SET TASK:
Among the entries that follow, the required portion opens with the line containing "were 2212x1659 pixels." and closes with the line containing "at floor level')". Give that portion again exactly, and nothing else.

-- start DATA FOR THIS EXERCISE --

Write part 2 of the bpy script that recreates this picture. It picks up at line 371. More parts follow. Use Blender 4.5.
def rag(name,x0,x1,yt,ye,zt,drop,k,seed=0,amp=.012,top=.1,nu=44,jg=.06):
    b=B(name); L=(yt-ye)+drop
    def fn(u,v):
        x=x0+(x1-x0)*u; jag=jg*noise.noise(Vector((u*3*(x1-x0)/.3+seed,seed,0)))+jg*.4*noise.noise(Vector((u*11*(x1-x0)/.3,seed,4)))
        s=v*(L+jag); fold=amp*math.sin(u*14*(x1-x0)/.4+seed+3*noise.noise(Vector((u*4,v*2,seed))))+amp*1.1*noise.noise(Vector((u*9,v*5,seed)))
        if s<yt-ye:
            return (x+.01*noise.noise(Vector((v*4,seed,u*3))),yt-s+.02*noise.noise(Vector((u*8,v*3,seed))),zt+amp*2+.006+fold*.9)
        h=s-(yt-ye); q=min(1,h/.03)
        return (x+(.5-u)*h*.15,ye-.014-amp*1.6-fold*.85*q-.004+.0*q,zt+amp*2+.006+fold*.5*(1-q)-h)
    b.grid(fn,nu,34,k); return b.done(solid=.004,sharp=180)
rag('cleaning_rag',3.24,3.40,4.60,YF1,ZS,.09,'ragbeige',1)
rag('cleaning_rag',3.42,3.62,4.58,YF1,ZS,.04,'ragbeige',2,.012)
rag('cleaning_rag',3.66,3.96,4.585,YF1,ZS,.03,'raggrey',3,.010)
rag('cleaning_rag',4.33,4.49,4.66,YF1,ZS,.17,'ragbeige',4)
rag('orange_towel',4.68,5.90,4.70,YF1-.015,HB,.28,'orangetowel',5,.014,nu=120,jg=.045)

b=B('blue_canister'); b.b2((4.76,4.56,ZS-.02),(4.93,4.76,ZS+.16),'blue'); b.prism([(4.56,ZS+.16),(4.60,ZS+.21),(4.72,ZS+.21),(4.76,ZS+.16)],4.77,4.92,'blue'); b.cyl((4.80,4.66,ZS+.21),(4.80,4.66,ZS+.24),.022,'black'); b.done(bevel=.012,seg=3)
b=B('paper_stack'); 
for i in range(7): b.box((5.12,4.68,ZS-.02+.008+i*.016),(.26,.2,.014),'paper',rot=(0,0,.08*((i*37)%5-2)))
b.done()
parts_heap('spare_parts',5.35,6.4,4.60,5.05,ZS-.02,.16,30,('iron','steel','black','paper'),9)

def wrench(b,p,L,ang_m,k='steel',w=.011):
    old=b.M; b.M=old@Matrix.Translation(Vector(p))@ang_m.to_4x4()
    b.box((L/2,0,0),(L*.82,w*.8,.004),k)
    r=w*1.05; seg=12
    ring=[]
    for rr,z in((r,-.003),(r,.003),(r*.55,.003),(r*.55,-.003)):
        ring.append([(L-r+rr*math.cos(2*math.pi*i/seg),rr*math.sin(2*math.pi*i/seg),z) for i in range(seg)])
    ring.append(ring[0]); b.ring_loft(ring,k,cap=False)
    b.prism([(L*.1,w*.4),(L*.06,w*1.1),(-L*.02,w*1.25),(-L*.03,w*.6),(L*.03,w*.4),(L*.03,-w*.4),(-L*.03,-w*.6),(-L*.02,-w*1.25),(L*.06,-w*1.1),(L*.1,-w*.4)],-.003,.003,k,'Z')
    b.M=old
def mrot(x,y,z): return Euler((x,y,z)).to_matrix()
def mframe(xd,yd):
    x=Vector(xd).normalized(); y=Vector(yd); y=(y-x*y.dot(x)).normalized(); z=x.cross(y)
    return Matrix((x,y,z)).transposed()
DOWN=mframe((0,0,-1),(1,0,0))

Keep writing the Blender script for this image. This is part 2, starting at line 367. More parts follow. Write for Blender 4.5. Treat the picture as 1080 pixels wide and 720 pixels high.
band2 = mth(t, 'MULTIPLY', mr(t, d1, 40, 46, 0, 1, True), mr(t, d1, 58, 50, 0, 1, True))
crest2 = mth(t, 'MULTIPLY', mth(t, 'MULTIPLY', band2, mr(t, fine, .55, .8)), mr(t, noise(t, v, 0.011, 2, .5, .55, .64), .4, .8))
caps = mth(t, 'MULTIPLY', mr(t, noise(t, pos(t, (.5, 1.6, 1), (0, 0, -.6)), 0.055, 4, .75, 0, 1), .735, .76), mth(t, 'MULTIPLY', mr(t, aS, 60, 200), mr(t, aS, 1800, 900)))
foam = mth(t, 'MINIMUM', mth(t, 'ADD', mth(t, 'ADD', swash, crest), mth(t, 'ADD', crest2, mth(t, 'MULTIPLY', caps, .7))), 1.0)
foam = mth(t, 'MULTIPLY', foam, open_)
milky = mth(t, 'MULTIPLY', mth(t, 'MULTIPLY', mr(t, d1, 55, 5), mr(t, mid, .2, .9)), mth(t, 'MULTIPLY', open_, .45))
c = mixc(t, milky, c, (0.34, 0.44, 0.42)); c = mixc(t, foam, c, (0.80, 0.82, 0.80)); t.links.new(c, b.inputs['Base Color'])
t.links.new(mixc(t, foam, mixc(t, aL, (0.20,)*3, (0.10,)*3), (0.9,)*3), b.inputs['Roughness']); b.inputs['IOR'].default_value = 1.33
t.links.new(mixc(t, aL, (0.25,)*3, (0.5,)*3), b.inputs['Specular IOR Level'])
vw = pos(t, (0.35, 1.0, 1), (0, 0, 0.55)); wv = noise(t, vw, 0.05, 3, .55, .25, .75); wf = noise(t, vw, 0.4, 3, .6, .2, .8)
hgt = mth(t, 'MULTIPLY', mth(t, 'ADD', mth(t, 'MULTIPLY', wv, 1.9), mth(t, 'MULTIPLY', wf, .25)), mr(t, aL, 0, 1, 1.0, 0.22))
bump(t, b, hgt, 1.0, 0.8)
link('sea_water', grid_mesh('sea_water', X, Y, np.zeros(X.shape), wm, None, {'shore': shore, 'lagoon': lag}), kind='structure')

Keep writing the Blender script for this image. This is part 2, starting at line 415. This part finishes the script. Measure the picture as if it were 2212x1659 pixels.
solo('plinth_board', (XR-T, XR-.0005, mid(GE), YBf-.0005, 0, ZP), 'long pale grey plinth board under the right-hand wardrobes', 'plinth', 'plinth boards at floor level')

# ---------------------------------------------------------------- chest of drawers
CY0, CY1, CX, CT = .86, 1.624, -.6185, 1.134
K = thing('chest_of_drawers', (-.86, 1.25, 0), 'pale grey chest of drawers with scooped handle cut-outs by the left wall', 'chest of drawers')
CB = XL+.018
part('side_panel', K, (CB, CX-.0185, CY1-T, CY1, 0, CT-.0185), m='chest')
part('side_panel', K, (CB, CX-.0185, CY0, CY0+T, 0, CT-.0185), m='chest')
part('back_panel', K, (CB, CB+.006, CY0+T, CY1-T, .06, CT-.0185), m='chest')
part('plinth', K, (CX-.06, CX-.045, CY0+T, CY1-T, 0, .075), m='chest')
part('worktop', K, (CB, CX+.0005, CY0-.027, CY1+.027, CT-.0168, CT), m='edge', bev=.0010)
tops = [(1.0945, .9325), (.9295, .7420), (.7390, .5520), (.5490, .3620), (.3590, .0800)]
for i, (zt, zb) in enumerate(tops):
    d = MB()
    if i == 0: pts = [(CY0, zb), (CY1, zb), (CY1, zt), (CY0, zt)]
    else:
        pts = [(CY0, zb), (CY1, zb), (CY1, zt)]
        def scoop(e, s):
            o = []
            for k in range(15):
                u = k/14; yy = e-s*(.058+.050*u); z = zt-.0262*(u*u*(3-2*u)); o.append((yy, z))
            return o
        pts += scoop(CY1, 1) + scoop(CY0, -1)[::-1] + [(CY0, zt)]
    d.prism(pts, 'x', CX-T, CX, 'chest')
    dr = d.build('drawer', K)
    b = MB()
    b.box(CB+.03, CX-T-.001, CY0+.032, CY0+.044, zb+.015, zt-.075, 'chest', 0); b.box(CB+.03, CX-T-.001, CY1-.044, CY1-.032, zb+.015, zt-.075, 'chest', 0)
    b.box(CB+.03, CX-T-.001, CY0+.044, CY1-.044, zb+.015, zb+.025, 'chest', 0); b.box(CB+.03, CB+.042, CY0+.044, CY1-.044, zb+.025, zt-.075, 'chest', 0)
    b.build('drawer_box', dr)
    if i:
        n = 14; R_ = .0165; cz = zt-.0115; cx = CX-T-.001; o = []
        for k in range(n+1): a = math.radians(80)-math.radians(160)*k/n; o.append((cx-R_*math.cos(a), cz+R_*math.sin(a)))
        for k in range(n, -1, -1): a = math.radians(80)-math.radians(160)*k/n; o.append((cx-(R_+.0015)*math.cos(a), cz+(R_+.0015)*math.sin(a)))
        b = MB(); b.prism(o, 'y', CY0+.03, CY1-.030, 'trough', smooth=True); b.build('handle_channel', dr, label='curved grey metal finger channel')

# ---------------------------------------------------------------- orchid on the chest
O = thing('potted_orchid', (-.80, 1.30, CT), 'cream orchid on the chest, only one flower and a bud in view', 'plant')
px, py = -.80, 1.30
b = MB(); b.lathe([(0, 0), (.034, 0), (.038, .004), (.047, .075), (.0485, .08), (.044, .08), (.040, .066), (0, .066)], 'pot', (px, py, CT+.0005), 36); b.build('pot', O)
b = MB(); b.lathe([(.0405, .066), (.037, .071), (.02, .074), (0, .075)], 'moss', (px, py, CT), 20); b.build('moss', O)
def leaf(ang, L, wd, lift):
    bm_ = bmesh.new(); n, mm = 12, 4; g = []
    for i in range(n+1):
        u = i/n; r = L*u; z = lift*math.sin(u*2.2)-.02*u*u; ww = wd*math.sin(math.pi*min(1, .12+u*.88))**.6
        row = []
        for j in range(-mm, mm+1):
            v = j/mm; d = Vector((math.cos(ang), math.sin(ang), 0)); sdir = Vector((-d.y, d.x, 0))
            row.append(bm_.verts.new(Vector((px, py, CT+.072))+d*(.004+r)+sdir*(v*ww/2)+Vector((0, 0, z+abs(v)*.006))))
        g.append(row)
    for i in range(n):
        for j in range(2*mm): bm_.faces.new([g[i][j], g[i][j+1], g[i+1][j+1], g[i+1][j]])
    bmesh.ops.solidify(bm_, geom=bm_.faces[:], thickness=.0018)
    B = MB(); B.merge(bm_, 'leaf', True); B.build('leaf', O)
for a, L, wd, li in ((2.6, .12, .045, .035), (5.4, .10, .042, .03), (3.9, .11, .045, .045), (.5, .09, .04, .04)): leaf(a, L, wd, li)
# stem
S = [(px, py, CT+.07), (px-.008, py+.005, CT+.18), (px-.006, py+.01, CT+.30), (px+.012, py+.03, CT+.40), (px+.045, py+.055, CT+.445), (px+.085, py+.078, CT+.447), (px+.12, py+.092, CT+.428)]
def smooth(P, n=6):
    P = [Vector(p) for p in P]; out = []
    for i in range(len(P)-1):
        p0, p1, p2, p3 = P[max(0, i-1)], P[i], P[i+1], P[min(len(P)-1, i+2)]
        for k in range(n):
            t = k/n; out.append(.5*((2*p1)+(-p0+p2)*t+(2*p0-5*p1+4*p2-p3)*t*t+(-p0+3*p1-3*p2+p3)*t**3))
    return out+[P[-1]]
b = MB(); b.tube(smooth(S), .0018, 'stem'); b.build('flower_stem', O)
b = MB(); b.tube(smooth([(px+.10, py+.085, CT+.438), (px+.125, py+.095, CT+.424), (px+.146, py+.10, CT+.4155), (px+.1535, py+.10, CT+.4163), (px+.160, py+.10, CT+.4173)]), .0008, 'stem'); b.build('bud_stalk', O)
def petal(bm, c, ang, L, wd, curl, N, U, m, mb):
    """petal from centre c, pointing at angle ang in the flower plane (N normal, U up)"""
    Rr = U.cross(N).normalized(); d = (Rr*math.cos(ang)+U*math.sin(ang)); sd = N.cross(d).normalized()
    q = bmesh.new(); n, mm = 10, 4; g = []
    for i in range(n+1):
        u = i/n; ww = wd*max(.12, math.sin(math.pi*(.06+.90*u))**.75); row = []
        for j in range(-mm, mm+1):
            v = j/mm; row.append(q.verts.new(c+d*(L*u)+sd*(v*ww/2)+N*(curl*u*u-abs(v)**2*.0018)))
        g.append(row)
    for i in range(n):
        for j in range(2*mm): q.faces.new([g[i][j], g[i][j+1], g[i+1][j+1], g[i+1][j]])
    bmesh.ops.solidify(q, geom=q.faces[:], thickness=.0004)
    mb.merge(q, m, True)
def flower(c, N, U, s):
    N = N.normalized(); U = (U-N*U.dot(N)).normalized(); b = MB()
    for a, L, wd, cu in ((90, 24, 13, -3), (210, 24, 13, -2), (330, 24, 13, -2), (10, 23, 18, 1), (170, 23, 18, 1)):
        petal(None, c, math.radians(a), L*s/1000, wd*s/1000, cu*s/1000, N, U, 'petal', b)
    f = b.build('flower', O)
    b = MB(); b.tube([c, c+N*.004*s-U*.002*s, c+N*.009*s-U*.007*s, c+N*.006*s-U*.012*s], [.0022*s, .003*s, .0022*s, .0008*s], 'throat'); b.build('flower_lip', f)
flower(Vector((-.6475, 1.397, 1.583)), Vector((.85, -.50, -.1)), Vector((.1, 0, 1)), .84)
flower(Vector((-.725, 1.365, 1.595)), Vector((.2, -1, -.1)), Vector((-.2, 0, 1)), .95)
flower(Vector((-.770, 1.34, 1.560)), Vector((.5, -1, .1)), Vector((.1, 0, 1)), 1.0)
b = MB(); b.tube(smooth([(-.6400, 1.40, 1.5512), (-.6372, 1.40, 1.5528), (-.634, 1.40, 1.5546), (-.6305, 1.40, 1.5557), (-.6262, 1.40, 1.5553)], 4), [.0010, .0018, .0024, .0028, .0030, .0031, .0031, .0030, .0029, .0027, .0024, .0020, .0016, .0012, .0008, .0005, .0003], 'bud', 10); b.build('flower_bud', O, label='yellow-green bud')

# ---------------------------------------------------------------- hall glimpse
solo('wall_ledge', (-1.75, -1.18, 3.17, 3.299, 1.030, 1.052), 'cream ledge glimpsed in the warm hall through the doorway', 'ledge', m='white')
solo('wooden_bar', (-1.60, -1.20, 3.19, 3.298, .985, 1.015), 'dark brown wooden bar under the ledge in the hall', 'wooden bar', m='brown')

-- end DATA FOR THIS EXERCISE --

COMPLETE OUTPUT:
Keep writing the Blender script for this image. This is part 2, starting at line 415. This part finishes the script. Measure the picture as if it were 2212x1659 pixels.
solo('plinth_board', (XR-T, XR-.0005, mid(GE), YBf-.0005, 0, ZP), 'long pale grey plinth board under the right-hand wardrobes', 'plinth', 'plinth boards at floor level')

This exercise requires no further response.